I’m not a wild defender of TV, but I absolutely believe that few people have absolutely turned off TV. Still, as an indicator of sentiment, I think stats like that say that at its core,
television needs some help especially with younger viewers. (It still is your father’s ABC, by and large.)
But every upfront seems to begin with the premise that TV is dying, and ends
with them dying not so much. If it’s about to kick, TV is taking its money to the grave.
And depending on what the Times survey respondents define as “broadcast
TV”—this survey is either jolting (no Millennials watching “Breaking Bad" live?

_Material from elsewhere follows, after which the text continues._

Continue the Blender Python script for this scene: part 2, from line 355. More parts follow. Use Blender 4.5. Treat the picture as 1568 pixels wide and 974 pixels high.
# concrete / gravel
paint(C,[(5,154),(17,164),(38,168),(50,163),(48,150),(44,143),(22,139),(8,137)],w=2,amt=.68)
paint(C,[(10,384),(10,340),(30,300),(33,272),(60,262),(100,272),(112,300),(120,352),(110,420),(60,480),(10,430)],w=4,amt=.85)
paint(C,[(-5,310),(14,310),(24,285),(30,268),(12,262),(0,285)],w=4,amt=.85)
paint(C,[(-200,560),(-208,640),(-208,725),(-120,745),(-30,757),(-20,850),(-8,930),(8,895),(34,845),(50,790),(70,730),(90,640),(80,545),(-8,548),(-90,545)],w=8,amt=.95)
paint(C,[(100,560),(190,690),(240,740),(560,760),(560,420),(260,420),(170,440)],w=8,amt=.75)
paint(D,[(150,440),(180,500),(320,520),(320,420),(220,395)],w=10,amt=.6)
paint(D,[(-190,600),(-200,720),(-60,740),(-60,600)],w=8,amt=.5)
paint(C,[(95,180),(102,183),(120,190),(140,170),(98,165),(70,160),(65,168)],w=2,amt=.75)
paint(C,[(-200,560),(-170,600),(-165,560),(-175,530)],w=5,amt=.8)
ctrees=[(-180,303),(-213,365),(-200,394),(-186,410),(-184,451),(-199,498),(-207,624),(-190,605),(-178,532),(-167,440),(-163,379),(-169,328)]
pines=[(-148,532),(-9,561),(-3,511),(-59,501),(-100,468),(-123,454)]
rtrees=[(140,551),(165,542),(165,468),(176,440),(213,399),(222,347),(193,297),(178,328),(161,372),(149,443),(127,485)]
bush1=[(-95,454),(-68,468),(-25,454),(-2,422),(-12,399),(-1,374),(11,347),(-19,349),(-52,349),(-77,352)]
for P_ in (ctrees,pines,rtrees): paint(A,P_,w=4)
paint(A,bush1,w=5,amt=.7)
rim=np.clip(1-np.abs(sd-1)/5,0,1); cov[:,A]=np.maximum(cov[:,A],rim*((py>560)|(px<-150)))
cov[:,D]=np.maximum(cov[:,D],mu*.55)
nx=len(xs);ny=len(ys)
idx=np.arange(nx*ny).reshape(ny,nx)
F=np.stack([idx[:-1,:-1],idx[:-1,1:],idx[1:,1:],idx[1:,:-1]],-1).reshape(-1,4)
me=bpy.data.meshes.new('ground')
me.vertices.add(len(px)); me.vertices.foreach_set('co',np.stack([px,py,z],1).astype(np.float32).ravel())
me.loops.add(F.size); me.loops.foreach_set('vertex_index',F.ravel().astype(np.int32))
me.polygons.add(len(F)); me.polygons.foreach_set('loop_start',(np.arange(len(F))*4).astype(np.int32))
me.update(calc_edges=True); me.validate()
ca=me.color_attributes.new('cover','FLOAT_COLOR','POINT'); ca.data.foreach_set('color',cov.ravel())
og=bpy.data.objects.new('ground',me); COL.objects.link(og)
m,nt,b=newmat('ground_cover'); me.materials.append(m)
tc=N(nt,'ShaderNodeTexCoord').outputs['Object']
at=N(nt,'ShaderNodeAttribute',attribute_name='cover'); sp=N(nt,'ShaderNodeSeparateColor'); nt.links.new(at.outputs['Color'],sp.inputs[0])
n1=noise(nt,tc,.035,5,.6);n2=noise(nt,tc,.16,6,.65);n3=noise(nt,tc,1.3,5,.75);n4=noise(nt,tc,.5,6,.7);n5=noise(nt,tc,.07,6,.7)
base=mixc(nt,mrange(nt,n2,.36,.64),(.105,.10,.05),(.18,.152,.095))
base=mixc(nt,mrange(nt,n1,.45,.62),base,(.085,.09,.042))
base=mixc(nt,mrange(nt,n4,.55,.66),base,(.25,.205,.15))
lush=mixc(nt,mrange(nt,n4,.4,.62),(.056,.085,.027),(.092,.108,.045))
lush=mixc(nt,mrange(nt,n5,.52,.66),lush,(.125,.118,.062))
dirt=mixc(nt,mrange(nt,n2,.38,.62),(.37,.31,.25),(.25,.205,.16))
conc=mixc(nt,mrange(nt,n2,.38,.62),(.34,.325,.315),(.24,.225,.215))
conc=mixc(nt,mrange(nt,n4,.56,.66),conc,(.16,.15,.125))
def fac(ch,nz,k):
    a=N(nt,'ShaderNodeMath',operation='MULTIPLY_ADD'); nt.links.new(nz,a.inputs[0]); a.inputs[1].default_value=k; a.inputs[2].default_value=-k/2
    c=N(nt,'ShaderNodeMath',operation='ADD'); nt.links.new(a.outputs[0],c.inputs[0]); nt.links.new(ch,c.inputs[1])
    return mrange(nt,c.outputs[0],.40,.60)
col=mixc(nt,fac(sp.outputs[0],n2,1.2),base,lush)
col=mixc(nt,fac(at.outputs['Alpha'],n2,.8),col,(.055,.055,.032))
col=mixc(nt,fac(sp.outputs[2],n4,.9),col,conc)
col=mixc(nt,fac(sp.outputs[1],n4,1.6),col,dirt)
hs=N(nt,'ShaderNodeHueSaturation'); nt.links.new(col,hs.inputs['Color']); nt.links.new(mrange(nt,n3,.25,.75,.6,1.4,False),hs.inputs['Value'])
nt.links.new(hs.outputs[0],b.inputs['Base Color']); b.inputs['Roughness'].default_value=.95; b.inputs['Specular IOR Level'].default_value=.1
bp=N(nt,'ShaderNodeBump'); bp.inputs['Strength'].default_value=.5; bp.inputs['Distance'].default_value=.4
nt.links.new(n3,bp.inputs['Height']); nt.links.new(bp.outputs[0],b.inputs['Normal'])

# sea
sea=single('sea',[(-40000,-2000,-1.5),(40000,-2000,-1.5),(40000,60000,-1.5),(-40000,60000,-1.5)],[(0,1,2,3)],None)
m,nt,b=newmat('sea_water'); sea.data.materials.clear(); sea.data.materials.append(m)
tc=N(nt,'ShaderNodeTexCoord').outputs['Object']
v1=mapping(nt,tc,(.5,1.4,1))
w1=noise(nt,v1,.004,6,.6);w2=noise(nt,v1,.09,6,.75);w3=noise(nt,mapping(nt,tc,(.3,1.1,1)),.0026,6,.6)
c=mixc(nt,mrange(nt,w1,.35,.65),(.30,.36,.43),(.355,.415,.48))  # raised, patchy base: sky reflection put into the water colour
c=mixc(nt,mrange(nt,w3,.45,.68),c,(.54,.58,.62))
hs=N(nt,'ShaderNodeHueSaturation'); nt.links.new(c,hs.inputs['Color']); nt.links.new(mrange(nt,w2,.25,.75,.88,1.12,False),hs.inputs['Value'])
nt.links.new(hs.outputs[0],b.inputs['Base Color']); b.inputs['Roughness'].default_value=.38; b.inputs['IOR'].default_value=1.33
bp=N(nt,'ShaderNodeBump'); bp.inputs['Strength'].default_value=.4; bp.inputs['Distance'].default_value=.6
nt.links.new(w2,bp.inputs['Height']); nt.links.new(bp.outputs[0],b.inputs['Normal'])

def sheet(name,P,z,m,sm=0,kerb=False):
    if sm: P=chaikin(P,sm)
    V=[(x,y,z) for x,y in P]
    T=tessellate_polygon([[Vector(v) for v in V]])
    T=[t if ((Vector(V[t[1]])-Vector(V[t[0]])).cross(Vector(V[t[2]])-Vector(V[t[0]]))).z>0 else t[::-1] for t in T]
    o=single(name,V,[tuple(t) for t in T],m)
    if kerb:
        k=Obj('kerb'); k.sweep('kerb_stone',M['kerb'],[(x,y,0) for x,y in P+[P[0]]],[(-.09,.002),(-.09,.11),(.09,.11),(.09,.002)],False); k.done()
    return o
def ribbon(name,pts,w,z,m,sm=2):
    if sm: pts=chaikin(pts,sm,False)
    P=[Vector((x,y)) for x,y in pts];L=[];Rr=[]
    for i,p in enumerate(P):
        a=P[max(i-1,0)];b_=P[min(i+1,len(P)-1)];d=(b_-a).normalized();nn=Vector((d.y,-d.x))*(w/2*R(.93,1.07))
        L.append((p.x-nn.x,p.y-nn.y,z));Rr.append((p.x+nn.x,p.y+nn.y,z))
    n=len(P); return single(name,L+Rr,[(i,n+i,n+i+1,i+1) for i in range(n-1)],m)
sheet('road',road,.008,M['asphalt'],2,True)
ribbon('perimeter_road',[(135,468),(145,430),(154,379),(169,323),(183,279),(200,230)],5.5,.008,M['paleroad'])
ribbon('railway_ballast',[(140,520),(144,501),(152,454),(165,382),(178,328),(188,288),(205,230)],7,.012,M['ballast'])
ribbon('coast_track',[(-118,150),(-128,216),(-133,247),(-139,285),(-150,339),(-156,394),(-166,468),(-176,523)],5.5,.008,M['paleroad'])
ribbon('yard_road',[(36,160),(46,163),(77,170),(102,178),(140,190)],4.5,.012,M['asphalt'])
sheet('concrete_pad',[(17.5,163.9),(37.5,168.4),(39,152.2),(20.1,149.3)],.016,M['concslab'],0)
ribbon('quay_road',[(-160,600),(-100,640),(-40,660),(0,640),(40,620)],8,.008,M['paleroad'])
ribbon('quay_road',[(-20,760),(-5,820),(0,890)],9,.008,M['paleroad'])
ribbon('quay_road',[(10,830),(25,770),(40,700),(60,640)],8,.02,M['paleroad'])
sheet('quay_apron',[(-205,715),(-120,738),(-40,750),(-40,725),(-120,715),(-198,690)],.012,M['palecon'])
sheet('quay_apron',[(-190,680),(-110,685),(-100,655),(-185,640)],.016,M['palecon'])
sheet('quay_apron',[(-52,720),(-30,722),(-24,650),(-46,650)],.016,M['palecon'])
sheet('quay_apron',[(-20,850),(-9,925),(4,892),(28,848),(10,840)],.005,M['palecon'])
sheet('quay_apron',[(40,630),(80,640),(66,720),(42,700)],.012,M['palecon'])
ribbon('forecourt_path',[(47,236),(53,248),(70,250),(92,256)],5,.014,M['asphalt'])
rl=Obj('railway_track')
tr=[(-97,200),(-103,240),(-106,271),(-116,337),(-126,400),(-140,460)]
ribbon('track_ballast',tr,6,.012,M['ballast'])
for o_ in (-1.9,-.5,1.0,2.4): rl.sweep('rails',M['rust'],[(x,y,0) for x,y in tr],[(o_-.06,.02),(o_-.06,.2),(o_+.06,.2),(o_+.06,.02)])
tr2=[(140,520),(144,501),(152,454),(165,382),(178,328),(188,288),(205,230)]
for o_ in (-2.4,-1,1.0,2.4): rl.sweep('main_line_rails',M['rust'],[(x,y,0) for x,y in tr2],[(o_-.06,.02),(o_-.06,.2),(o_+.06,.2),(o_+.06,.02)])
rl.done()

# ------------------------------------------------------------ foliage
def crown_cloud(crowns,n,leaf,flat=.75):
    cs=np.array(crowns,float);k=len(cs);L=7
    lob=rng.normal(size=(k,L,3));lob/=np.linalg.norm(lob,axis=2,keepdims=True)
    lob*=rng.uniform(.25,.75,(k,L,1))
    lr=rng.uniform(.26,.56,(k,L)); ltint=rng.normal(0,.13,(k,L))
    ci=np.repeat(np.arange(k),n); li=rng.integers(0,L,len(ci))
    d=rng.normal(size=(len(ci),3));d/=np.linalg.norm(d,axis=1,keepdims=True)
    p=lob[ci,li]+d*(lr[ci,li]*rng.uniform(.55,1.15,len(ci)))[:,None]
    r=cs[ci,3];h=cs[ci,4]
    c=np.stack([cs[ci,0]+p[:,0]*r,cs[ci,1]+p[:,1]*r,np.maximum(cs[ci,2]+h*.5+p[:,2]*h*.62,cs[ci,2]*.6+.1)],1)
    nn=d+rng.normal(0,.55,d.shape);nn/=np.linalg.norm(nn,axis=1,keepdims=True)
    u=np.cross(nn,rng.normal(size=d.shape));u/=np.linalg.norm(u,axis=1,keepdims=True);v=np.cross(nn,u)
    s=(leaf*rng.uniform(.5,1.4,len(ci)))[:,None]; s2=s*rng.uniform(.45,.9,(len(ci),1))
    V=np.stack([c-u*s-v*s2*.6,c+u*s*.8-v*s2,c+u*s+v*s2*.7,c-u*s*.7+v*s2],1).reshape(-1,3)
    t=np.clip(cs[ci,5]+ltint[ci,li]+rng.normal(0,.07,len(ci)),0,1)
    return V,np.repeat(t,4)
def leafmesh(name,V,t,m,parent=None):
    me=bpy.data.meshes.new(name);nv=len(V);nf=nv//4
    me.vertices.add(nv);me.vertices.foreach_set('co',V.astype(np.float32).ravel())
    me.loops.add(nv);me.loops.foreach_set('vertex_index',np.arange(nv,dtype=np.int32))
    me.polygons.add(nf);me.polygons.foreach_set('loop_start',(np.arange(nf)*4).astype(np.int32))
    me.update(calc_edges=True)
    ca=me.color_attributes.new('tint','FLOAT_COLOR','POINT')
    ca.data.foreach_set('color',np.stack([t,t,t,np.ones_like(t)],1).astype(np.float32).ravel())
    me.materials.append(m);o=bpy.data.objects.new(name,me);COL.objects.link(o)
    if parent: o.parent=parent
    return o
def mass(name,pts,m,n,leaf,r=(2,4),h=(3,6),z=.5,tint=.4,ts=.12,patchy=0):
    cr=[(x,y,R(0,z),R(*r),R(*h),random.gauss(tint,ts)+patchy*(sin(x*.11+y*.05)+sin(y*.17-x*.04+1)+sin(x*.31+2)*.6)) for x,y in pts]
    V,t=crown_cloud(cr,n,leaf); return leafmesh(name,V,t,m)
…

Or ESPN?) if respondents think of broadcast TV as anything that comes out of that big box in the
living room, or a colder confirmation (if it’s that they don’t watch CBS, NBC, ABC, Fox etc. and others that are really “broadcasters.”)
The study surveyed more than
4,000 online video users, and also discloses that news sites are more popular than sports sites, and neither is as popular as sites like YouTube that just host a variety of videos.
If the
trend lines seem to be speeding away from using Internet video for serious topics (52% use videos mainly for “funny videos clips,” the largest of several categories) then at least
there does seem to be some strong evidence that when they get around to caring about news, many people still would like to read all about it.
The stats say if you are a consumer
interested in immersing yourself in a news topic, the old fashioned idea of reading is still pretty strong, though not necessarily reading off a piece of paper. News material that is read,
rather than seen in videos, is overwhelmingly considered more accurate (8% video, 43% reading), reading is better for complicated stories, (46%-19%), for clarity (51%-12%) and not surprising to me but
seemingly at odds with our perception, better for access to news “right away” (43%-23%).